Efeito colateral – O levante popular que defenestrou Hosni Mubarak da presidência do Egito, onde estava instalado há trinta anos, não significa que a ditadura dará lugar à democracia e muito menos que a população local passará a ter dias melhores em termos de dignidade de vida. Qualquer previsão depende de uma interpretação da sequência de atos da junta militar, que assumiu o comando do país após a saída de Mubarak.
Quando os militares hesitaram em apoiar o presidente deposto, estavam em jogo algumas regalias que as Forças Armadas conquistaram ao longo dos anos e não querem perdê-las da noite para o dia. E a manutenção dessas regalias foi a moeda de troca para que Mubarak tivesse tempo suficiente para tomar decisões de cunho pessoal e deixasse o poder de maneira negociada, levando na bagagem boa parte da fortuna que amealhou em três décadas de tirania e truculência.
A queda de Mubarak decorreu de uma intifada popular na Tunísia, que tirou do poder outro tirano conhecido, o general Zine El Abidine Ben Ali. O segundo desdobramento da revolta tunisiana – o primeiro foi o Egito – deve acontecer no Iêmen, onde Ali Abdullah Saleh está prestes a cair após 32 anos no comando do o mais pobre dos países do mundo árabe.
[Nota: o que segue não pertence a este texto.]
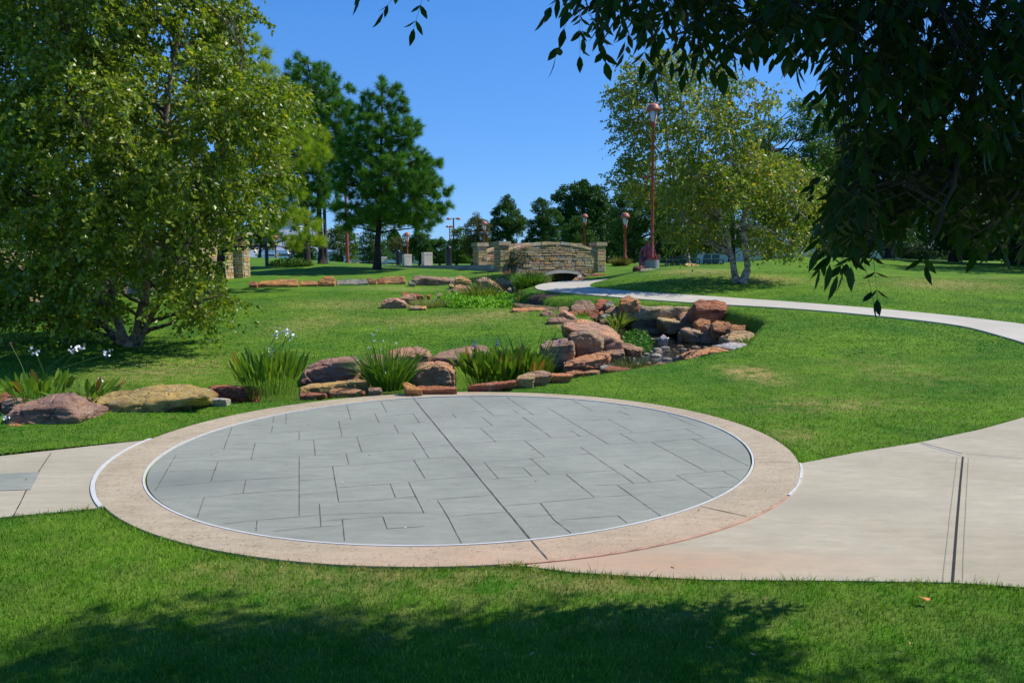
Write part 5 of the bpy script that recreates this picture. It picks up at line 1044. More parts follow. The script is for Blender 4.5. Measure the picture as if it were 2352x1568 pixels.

A primeira grande ameaça resultante da crise que levou o Egito às manchetes internacionais foi momentaneamente sufocada. A blindagem do Estado de Israel depende da estabilidade política no Egito, que recebe anualmente dos Estados Unidos perto de US$ 1,5 bilhão como ajuda para garantir a supremacia ianque na região e monitorar o Canal de Suez, que descontrolado poderia resultar em ataques terroristas a Israel.
Análises pontuais à parte, essa onda de rebeliões populares em alguns países árabes pode sofrer um revés, pois há nesse contexto uma segunda ameaça, ainda não foi considerada de forma plena pelas autoridades. A suposta retomada da democracia nesses países levaria a uma enxurrada de foragidos para a Europa, todos em busca de trabalho e sobrevivência. Os primeiros sinais de que isso está a um passo de acontecer foi o aumento de imigrantes tunisianos ilegais que tentam chegar à Itália através da Sicília, mas quando flagrados pelos policiais italianos são levados ao porto da Ilha de Lampedusa (mapa acima), que faz parte do arquipélago conhecido como Ilhas Pelágias, no Mar Mediterrâneo.
A presença de tunisianos nas cidades italianas não é novidade e muito menos um fato recente. No final da década de 70 e o início da de 80, os tunisianos, fugindo da fome e da estreia da ditadura de Zine El Abidine Bem Ali, “invadiram” a Itália e tornaram-se submissos a trabalhos degradantes. Com um pouco de sorte, para não afirmar que tiveram menos azar, alguns passaram a integrar um grupo que foi apelidado de “vu compra” (corruptela de “vuoi comprare”)
Naquela época, início dos 80, os “vu compra”, como eram chamados os tunisianos, viviam de biscates. Em Milão, a mais prósperas das cidades italianas, os “vu compra” se dedicavam à venda de guarda-chuvas e capas de chuva em estações de metrô. Com o advento da falsificação de produtos de marcas famosas e caras, os “vu compra” mudaram de ramo, mas continuaram na ilegalidade e na clandestinidade.
O novo horizonte que se desenha na Tunísia aponta para um novo derrame de “vu compra” nas ruas e praias das principais cidades italianas. No contraponto, por conta da situação ilegal, os tunisianos vez por outra acabam assumindo os trabalhos menores em algumas organizações criminosas no país que há décadas luta para liquidar a Máfia e suas reticências maléficas.